* BEGIN *
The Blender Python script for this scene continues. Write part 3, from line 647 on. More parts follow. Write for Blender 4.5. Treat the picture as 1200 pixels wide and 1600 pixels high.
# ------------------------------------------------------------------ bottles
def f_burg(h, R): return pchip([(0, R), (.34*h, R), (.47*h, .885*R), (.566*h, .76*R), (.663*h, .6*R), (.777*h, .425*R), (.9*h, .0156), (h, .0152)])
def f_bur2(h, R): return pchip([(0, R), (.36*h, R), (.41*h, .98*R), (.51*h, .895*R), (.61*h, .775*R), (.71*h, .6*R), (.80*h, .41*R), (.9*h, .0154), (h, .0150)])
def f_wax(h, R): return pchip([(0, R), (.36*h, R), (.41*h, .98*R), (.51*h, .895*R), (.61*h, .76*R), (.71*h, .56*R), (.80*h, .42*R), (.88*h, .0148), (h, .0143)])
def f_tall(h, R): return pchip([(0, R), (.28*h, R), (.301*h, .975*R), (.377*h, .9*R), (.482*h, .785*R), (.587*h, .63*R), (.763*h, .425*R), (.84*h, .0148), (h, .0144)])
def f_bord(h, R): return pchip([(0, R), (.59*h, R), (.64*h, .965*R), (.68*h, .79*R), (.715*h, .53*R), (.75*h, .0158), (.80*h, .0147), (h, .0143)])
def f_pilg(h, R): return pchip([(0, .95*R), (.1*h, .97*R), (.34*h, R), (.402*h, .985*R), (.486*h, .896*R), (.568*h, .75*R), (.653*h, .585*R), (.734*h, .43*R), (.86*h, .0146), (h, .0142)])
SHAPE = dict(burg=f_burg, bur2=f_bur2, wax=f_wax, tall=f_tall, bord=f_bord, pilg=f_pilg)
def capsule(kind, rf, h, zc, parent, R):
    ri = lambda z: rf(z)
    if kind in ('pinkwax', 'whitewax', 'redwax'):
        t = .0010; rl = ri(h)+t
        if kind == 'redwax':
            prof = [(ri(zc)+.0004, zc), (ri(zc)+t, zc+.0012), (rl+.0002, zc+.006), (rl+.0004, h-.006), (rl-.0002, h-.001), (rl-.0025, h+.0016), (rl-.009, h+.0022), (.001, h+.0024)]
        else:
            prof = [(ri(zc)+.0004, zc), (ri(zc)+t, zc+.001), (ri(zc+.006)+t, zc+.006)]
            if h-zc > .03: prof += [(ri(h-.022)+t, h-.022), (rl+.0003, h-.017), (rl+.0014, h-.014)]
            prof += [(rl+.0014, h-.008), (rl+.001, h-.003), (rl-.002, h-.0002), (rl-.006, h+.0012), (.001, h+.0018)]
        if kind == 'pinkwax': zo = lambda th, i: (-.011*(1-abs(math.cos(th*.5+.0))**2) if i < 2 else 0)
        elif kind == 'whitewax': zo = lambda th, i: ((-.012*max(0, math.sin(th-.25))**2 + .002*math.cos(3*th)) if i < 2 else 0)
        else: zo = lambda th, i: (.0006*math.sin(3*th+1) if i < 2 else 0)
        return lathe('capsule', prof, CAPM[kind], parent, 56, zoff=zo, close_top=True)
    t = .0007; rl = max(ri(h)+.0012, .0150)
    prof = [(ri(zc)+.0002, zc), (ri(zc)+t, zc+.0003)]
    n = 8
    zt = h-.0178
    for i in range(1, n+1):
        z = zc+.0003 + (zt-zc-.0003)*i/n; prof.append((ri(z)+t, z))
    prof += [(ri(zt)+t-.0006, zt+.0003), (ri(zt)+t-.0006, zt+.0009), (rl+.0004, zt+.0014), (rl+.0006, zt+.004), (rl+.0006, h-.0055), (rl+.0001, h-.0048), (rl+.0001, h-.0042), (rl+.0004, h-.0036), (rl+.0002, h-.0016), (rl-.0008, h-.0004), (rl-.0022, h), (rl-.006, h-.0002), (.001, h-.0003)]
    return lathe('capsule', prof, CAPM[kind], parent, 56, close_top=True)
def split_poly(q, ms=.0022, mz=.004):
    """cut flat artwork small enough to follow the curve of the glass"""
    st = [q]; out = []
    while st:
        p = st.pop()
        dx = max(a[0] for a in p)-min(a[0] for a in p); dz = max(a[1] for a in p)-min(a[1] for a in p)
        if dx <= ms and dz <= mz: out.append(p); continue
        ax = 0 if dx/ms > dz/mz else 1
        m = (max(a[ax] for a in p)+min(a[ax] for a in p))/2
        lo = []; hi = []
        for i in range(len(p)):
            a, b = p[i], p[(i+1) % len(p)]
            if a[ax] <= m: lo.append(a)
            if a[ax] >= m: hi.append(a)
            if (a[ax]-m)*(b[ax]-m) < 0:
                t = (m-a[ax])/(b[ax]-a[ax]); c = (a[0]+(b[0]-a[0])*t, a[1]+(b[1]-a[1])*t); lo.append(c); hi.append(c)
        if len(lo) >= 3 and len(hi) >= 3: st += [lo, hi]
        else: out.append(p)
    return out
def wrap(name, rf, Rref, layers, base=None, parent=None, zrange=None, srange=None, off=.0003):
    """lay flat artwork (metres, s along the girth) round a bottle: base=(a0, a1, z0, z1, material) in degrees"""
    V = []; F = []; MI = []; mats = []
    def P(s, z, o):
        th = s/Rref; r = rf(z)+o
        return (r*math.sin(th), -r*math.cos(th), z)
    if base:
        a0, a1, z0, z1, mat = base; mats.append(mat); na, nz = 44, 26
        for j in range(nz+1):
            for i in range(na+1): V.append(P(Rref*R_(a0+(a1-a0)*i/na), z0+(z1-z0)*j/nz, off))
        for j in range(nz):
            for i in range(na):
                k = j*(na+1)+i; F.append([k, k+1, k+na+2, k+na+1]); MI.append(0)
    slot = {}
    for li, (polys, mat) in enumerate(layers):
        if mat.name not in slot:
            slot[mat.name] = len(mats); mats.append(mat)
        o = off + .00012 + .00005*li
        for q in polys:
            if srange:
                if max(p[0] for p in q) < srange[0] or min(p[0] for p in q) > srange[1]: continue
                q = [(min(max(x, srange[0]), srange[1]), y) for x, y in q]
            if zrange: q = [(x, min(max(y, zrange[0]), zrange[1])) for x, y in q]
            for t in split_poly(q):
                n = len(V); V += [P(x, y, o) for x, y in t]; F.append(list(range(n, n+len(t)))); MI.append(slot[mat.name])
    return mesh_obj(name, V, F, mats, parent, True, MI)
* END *
GOAL: From the data above, count the lines where "follow" occurs and give that figure and nothing else.

SOLUTION FOR THIS EXERCISE: 2